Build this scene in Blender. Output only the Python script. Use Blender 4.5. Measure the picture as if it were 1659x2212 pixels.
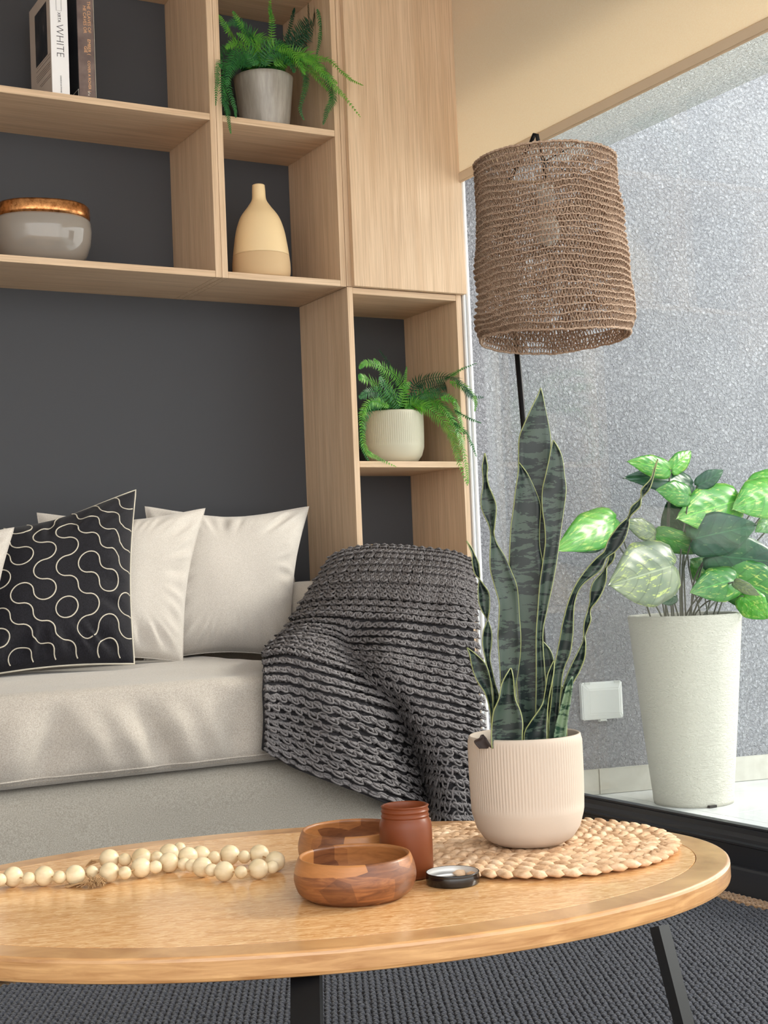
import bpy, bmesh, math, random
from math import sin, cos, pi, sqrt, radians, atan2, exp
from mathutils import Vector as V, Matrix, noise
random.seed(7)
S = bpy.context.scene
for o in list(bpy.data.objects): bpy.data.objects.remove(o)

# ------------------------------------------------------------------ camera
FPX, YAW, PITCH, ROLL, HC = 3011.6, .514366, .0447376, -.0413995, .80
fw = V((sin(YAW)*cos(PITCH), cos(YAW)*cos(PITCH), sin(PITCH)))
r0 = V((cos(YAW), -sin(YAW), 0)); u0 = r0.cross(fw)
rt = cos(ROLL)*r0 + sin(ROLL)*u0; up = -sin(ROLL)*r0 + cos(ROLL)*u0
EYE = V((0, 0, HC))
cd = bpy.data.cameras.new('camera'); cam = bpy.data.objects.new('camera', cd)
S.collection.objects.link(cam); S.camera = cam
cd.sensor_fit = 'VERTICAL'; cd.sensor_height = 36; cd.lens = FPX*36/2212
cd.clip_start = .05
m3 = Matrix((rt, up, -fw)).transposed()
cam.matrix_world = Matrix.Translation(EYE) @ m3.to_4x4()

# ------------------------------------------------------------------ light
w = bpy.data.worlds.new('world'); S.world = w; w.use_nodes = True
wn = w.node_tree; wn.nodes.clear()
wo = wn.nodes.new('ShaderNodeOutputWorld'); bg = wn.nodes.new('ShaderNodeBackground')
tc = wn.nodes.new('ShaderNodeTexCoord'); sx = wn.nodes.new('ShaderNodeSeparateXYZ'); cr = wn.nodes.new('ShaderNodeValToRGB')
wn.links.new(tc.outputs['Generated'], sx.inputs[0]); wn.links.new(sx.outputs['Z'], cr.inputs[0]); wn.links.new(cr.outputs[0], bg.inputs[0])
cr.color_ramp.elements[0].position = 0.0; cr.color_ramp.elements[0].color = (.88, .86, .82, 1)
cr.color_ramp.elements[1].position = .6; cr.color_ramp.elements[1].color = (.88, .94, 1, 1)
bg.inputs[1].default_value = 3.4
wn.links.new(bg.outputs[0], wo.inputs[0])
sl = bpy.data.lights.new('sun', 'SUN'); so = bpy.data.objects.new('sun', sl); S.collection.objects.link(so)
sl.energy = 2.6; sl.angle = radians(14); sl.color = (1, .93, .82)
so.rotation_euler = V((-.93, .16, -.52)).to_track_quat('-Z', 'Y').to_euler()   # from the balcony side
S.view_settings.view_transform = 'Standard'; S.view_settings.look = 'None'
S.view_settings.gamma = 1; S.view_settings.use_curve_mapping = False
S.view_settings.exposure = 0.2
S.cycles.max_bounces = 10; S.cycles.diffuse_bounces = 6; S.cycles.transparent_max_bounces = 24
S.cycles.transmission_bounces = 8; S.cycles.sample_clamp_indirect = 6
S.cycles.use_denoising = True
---
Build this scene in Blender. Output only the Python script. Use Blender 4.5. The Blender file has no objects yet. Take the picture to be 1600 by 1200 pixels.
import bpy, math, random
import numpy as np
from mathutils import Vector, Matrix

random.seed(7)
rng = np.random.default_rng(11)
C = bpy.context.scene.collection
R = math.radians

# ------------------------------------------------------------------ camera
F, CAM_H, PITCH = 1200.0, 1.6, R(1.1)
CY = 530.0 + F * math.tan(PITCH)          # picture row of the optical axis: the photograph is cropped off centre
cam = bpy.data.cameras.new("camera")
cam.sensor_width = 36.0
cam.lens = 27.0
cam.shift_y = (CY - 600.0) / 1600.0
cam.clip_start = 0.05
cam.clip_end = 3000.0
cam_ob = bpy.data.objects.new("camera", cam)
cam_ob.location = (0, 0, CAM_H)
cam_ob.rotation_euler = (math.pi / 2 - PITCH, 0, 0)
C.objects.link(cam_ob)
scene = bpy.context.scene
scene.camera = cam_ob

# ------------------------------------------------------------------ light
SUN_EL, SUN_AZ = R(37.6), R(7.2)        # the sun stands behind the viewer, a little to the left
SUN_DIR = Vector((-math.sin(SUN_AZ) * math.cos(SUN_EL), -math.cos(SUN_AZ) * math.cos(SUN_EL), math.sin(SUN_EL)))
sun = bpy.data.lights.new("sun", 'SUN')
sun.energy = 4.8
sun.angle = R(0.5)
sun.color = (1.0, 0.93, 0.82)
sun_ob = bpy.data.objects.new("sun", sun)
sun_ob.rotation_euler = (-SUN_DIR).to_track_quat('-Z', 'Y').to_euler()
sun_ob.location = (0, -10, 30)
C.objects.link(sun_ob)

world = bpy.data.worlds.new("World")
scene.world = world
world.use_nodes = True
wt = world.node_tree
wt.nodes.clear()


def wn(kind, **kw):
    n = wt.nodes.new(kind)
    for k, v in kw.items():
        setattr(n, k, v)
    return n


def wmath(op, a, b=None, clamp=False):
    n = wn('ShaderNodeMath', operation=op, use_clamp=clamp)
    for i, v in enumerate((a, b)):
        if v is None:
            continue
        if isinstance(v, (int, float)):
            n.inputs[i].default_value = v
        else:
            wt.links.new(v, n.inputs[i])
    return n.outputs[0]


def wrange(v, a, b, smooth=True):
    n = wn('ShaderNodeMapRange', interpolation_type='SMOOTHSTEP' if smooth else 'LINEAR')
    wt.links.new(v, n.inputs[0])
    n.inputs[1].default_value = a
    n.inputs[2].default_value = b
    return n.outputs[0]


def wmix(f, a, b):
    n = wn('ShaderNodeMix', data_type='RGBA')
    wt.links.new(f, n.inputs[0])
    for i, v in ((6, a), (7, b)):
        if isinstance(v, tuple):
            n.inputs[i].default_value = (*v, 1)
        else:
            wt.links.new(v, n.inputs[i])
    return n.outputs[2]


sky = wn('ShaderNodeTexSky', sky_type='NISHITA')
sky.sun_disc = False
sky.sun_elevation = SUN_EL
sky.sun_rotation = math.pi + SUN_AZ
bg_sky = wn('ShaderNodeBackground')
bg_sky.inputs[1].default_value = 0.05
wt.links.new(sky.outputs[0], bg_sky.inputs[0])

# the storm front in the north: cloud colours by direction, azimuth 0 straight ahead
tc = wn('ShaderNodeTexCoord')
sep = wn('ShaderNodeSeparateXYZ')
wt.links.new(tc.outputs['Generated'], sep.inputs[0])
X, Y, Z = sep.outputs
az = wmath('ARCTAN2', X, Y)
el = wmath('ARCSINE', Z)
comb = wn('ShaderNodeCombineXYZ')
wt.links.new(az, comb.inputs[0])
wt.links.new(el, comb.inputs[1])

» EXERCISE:
Extract and output the part that opens with the line containing "by 1200 pixels." and closes with the line containing "scene.camera = cam_ob", unchanged, ends included.

» FINISHED TASK:
Build this scene in Blender. Output only the Python script. Use Blender 4.5. The Blender file has no objects yet. Take the picture to be 1600 by 1200 pixels.
import bpy, math, random
import numpy as np
from mathutils import Vector, Matrix

random.seed(7)
rng = np.random.default_rng(11)
C = bpy.context.scene.collection
R = math.radians

# ------------------------------------------------------------------ camera
F, CAM_H, PITCH = 1200.0, 1.6, R(1.1)
CY = 530.0 + F * math.tan(PITCH)          # picture row of the optical axis: the photograph is cropped off centre
cam = bpy.data.cameras.new("camera")
cam.sensor_width = 36.0
cam.lens = 27.0
cam.shift_y = (CY - 600.0) / 1600.0
cam.clip_start = 0.05
cam.clip_end = 3000.0
cam_ob = bpy.data.objects.new("camera", cam)
cam_ob.location = (0, 0, CAM_H)
cam_ob.rotation_euler = (math.pi / 2 - PITCH, 0, 0)
C.objects.link(cam_ob)
scene = bpy.context.scene
scene.camera = cam_ob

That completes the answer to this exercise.